The report doesn’t typically garner a lot of attention from the public; however, that’s not the case now, after three large regional banks failed within a four-week span and the Fed is attempting a precarious “soft landing” — to bring down inflation without causing a ballooning in unemployment.
“Further evidence of tightening lending conditions and a potential credit crunch can be seen in the notable decline in demand for credit by large and middle market firms inside the [SLOOS],” Joseph Brusuelas, chief economist with RSM US, said in a statement. “Policymakers and investors should anticipate this to impact the real economy in the near term as investment, hiring and growth slow on the back of tighter lending.”
The Fed surveys up to 80 large US banks and 24 domestic branches of foreign banks and asks officers about topics such as changes in lending terms and standards as well as household demand for loans.
The last SLOOS, released in January and generally corresponding to activity in the fourth quarter of 2022, showed that standards tightened for most business loans, especially commercial real estate products.
Standards tightened and demand weakened for residential loans as well as consumer-specific categories such as credit cards, autos and personal loans.
At the time, banks expected that trend of tightening credit, waning demand and deteriorating loan quality would continue.
Then in March, two regional banks failed in quick succession. The Fed, Treasury and Federal Deposit Insurance Corporation stepped in to shore up the banking system and stave off future bank runs; however, uncertainty spiked as to potential ripple effects within the banking industry as well as the economy.
“Perhaps what [this SLOOS report points] toward … is it shows that there is some evidence that banks are experiencing stress,” Jill Cetina, associate managing director of Moody’s Investors Service, told Jan9 News. “I think we knew that before the survey, but now we have that quantified here with how it’s impacting lending.”
For consumers, the impacts have been varied, according to a separate report released Monday by the Federal Reserve Bank of New York.
The sharp decline in perceived credit access and availability seen in March wasn’t replicated in this month’s survey results. In April, declines were seen by both the share of households reporting that it’s easier to obtain credit as well as the share of households reporting that it’s harder.
Still, household income growth expectations declined slightly, but a bigger drop was seen in spending growth expectations. Those fell to the lowest level since September 2021. The latest federal snapshots on consumer spending showed a cooling that economists say could be indicative of either people “retrenching” or returning to more typical spending patterns.

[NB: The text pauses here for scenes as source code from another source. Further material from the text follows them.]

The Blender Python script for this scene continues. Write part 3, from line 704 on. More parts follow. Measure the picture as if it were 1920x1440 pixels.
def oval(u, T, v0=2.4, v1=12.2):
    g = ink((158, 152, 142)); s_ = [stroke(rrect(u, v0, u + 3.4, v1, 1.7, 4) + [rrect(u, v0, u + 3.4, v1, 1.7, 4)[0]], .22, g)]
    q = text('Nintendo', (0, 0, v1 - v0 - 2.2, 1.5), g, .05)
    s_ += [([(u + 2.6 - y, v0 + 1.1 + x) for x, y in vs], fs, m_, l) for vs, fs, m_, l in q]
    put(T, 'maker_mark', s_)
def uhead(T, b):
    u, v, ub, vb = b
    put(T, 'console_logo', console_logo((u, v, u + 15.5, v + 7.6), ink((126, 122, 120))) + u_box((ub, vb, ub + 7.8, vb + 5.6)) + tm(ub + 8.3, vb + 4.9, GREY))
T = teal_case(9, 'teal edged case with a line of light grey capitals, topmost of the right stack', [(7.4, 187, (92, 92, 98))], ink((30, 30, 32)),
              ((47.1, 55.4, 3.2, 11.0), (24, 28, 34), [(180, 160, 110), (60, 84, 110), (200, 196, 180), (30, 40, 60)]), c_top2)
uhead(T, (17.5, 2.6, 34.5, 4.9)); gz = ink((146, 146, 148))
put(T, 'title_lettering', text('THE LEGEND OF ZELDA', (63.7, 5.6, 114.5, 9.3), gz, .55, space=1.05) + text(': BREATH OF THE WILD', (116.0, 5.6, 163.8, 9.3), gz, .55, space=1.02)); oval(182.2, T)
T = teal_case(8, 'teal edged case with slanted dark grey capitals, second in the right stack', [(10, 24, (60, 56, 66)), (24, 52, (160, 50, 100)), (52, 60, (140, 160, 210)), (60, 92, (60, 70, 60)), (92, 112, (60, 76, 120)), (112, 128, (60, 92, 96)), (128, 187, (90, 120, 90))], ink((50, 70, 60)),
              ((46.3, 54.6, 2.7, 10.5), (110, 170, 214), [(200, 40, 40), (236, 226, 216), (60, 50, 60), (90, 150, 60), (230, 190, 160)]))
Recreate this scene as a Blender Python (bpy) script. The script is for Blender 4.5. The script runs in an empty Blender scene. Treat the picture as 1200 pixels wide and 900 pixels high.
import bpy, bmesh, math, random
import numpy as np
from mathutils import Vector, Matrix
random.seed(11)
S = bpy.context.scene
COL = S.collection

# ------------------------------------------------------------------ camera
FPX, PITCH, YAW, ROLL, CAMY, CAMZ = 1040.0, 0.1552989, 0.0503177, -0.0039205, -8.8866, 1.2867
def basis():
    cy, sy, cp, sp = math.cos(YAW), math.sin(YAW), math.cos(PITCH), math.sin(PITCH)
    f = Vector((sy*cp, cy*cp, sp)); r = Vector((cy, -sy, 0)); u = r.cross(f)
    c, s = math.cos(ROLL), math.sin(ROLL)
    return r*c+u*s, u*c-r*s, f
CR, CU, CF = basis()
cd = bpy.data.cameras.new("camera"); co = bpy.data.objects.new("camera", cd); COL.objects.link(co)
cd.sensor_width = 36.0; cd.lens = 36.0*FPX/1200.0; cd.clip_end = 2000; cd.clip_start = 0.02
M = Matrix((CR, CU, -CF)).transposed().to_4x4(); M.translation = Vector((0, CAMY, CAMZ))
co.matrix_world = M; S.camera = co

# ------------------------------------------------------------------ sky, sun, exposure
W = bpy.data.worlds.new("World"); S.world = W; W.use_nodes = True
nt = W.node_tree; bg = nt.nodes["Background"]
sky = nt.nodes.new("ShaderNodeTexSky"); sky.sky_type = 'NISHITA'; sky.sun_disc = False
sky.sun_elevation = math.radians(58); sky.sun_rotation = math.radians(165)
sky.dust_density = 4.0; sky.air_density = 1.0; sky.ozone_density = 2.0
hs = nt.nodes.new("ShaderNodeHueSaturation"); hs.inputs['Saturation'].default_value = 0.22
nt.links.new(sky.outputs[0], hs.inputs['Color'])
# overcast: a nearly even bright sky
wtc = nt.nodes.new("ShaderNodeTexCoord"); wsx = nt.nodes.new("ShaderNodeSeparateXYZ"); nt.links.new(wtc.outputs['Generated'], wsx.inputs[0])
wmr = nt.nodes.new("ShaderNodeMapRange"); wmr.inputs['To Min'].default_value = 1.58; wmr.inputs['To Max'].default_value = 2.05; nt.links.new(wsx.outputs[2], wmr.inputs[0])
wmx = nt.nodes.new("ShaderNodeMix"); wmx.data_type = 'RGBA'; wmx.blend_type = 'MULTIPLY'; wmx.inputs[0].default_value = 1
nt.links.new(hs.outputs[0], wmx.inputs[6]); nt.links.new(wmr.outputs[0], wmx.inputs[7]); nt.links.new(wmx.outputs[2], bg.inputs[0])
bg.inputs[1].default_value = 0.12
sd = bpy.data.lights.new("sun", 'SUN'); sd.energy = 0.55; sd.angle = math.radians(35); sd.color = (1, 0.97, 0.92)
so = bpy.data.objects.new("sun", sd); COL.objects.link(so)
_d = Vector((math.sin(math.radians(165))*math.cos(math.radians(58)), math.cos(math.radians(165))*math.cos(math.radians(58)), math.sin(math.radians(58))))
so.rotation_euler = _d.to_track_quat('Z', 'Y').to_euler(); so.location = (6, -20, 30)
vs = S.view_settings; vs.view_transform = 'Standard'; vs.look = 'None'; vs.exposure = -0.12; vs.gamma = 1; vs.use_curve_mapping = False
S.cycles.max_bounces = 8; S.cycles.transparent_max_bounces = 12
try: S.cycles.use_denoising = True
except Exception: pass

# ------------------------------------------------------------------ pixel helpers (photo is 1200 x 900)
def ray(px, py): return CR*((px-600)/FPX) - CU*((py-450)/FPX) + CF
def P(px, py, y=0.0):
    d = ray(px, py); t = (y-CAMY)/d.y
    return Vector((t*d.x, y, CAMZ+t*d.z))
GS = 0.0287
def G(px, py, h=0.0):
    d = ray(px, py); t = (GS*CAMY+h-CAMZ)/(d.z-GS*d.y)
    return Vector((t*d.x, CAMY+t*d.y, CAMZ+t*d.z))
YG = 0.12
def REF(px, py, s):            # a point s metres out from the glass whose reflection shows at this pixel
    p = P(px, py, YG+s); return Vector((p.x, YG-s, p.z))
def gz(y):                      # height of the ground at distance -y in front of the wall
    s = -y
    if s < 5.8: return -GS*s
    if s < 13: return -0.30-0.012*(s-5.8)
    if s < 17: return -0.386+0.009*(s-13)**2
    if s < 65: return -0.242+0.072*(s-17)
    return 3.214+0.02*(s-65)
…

Federal Reserve Bank of Chicago President Austan Goolsbee said in an interview with Yahoo! Finance on Monday that “the credit crunch, or at least a credit squeeze, is beginning” and that it should be something Fed officials should strongly consider when deciding interest rates.
Fed officials, including Chair Powell, have previously noted that credit tightening could act similarly to a rate hike.
“You do not land the plane nose down, so we want to just make sure that these bank stresses — I don’t know if it’s full blown credit crunch, but it’s certainly credit tightening,” Goolsbee said. “You see from talking to the lending officers or business contacts out here in the Midwest, that will slow the economy and we absolutely should take that into account when we’re setting monetary policy.”
He added that industries that are more dependent on credit to carry out their operations would be “more directly affected.”
“We have to figure out how much of the work of monetary policy is getting done already through the credit conditions and we have to be mindful that that’s not going to be evenly distributed around the country,” he said.
— Jan9 News’s Bryan Mena contributed to this report.